Merger motives are mainly to integrate and expand scale in a similar business industry; hence, around 90% of the acquisitions globally have been strategic since 2015. Also, target companies for potential acquisitions range from matured to early-stage companies, having solid tech innovations and distinguished product offerings.

Ind-Ra believes the sector will continue to witness acquisitions at least for the next two years, as large corporates will look to start expanding horizontally across geographies and building a resilient product portfolio. The integration bodes well for domestic companies in the long run, as OEMs increasingly roll out models with latest features on road in India.

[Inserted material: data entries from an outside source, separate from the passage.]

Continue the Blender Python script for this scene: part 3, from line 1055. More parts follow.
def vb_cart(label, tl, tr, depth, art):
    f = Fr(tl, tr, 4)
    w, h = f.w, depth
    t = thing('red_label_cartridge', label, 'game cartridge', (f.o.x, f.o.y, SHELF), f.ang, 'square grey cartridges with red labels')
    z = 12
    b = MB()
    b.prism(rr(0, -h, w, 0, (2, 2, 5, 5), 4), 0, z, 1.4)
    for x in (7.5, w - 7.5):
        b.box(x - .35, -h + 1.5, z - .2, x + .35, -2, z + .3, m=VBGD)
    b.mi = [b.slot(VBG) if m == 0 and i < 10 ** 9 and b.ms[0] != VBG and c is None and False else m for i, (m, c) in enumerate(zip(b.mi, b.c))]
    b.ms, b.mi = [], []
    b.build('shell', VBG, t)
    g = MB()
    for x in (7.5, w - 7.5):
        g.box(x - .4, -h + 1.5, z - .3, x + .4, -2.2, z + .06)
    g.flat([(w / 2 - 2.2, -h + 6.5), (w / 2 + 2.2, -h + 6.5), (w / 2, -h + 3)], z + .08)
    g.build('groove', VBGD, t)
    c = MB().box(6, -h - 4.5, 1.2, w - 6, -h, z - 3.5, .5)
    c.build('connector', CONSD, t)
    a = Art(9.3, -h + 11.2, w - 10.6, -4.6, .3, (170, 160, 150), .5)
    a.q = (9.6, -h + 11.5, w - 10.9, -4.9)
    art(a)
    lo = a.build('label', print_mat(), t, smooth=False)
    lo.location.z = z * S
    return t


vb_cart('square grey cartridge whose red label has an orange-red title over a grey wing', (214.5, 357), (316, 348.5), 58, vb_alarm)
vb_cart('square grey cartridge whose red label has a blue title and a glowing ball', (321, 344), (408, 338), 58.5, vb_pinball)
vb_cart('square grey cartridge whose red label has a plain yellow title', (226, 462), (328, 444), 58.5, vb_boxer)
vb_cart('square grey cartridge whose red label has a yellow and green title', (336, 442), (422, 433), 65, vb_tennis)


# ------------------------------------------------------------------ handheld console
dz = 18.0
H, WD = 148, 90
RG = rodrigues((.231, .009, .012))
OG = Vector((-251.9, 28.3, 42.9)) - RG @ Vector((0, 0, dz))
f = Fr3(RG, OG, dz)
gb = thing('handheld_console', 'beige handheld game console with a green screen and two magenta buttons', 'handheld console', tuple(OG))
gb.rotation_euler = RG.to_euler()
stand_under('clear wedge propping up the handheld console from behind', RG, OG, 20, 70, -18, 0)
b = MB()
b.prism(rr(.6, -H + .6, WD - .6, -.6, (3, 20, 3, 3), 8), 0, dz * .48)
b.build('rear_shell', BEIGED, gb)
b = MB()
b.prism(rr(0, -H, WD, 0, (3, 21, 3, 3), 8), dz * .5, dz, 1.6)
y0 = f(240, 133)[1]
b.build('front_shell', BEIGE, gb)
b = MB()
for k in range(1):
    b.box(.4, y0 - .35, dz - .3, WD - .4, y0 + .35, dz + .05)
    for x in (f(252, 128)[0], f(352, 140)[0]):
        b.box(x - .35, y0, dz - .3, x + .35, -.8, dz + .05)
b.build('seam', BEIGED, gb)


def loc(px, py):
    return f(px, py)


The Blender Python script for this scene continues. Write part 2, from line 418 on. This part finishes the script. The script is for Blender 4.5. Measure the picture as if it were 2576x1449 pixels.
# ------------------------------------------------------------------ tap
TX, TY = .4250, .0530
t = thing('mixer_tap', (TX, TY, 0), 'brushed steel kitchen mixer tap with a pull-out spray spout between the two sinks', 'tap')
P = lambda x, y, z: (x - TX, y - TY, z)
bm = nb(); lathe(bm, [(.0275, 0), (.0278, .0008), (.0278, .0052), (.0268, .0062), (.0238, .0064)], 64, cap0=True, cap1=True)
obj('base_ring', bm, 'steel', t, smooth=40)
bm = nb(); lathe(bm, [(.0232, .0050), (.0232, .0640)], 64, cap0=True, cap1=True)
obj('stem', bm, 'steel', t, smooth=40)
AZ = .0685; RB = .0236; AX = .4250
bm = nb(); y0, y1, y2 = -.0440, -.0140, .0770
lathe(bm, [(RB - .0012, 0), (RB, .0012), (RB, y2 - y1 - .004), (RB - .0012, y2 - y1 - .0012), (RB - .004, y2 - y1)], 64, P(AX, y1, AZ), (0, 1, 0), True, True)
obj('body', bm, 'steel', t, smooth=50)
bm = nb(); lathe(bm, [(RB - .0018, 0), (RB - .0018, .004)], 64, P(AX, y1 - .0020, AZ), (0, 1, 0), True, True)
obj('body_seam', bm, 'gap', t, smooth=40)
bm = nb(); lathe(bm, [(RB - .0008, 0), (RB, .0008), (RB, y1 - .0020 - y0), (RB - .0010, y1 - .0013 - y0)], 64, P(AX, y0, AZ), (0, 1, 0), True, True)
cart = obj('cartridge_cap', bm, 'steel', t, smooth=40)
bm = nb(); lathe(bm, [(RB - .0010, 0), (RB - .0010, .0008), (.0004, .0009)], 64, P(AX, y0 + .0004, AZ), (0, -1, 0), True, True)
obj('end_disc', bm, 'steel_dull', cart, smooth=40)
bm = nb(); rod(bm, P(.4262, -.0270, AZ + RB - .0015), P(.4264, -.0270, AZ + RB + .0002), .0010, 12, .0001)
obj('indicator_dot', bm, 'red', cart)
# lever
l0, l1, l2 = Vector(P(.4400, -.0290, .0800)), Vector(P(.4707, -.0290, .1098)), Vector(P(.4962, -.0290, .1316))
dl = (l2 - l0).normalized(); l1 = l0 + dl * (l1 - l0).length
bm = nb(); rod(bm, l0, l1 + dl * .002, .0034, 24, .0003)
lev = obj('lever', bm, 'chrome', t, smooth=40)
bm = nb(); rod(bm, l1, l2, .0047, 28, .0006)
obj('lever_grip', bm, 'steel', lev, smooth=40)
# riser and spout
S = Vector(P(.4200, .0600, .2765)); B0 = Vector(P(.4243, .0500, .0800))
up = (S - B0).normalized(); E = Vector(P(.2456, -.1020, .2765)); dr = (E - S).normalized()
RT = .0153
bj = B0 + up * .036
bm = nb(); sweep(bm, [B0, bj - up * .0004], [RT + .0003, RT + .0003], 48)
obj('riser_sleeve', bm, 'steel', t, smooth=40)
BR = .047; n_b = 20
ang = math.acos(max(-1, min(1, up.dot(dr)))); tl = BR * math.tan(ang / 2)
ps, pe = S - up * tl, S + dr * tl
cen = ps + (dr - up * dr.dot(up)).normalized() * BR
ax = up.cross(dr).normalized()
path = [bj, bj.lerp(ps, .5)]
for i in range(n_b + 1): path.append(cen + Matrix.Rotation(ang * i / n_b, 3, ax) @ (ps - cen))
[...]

Revenue in the auto parts industry grew consistently over FY17-FY18, mainly due to an uptick in demand for automobiles & aftermarket sales volume. Simultaneously, exports of auto components increased at an 11% CAGR over FY13-FY18. Ind-Ra expects revenue growth to be 10-12% yoy for FY19 with a stable demand outlook. Ind-Ra opines this will enable domestic companies to grow inorganically and expand product offerings.

Balance sheet to support growth

Healthy demand across all automobile types since 2015 has led to volume growth and thus improvement in capacity utilisation for auto ancillaries companies. The asset asset-turnover ratio (sales/gross block) as a measure of efficiency peaked in FY18, after remaining flat during FY14-FY17.

Similarly, the median net leverage of the sector bottomed in FY18, after improving gradually from the FY14 levels. This is mostly due to higher cash balances and impressive EBITDA growth during the same period. Companies in the sector are better placed to fund any inorganic growth opportunities without materially impacting their leverage positions.

Cyclicality of auto OEMs

A cyclical downturn in the auto OEM industry could impact auto component manufacturers, especially in cases where companies have expanded their capacity through lateral mergers. Furthermore, parts manufacturers with a greater exposure to commercial vehicle OEMs than passenger vehicle OEMs could face more challenges than before, due to commercial vehicles’ higher elasticity in a cyclical downturn. Thus margins as well as credit metrics could come under pressure.

Furthermore, the auto industry continues to face regulatory changes (vehicle scrappage policy, revised axle load limits, technological changes related to electronic vehicles, etc.), which could change the focus areas of the companies in the sector. As such, the dynamics of a merger may not materialise as expected in the first place.